Reseña de “Medio pan y un libro”, de Federico García Lorca
Por Jorge de Arco.
En su inexcusable Primera Palabra de “El Cultural” (19-6-20), Luis María Ansón no se corta, ni se pilla lo dedos, al asegurar: “San Juan de la Cruz y Federico García Lorca, Pablo Neruda y Rubén Darío, son los dos poetas españoles, los dos poetas iberoamericanos, más destacados de la historia literaria en español”.
Nadie lo pone en duda: García Lorca (Federico para quien conoce su obra y lo quiere) fue el poeta del siglo pasado y lo será de los venideros. También fue dramaturgo de excepción. Vivió 38 años (1898-1936) y legó una obra monumental, fundamental. Dramática y poética. Y su vigencia sigue siendo sobresaliente. Baste recordar que se cumplen ahora ochenta años de la primera edición de Poeta en Nueva York en la editorial mexicana Séneca y en la norteamericana Norton. Leído hoy día, el poemario mantiene una sorprendente actualidad al ser un grito, una denuncia contra la discriminación, contra la enajenación del ser humano.

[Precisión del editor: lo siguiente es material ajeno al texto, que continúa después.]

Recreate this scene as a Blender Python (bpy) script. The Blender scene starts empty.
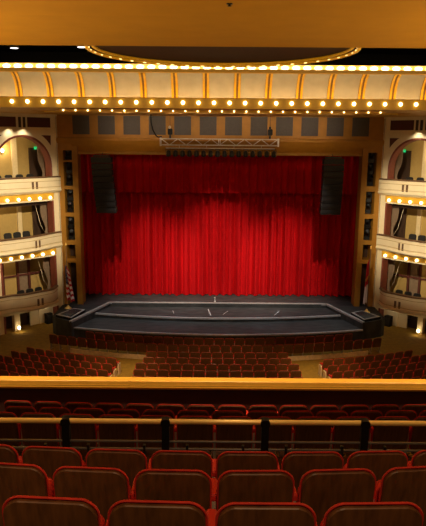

Obviamente, sabemos mucho menos del García Lorca orador. Los medios técnicos de entonces no daban para registrar en forma de documento gráfico o visual cualquier evento. Es por esto por lo que resulta notoria y agradecible la idea de la editorial Kalandraka de publicar esta conferencia. Medio pan y un libro contiene el discurso íntegro pronunciado por nuestro poeta en la inauguración de su pueblo natal, Fuente Vaqueros, en septiembre de 1931. Para redondear la edición, el discurso se multiplica traducido a los otros tres idiomas del estado español: Medio pan e un libro, Mig pa i un llibre y Ogi baten eta liburn bat.
¿Por qué este título? En un momento de su intervención, Federico deja caer: “No sólo de pan vive el hombre. Yo, si tuviera hambre y estuviera desvalido en la calle no pediría un pan, sino que pediría medio pan y un libro. Y yo ataco desde aquí violentamente a los que solamente hablan de reivindicaciones económicas sin nombrar jamás las reivindicaciones culturales que es lo que los pueblos piden a gritos”.
Durante los cuarenta minutos de su locución (minuto más o menos dada la extensión del texto), el escritor hace gala de su cultura extensa y de su pensamiento diáfano. Nos habla de la historia del papel -en el principio fue una piedra grabada- y de la importancia universal del libro: “¡Libros!, ¡libros! He aquí una palabra mágica que equivale a decir: ‘amor, amor’, y que debían los pueblos pedir como piden pan o como anhelan la lluvia para sus sementeras”.
Y cuánto esfuerzo parece costar siempre el hecho del libro como un milagro intemporal. Porque Lorca sabía lo que todos deberíamos saber: en las entrañas de cada libro escrito y leído se adivinan la cultura y la sabiduría de la humanidad. Las distopías encerradas en narraciones perturbadoras (Fahrenheit 451, 1984…) nunca habrán de consumarse. El futuro del hombre seguirá vigente en tanto éste sea capaz de comulgar con el mundo y de enfrentarse a él con un libro entre sus manos.
Hace noventa años, Federico García Lorca podía aferrarse a este ideal (él fue un idealista irredento) con una convicción y una fe mucho más fervorosas que si lo hubiese hecho dando la cara ante lo que nos va dejando este milenio. Desde luego, él lo tenía muy claro entonces y, seguramente, también lo tendría hoy:
… es preciso que los pueblos lean para que aprendan no sólo el verdadero sentido de la libertad, sino el sentido actual de la comprensión mutua y de la vida.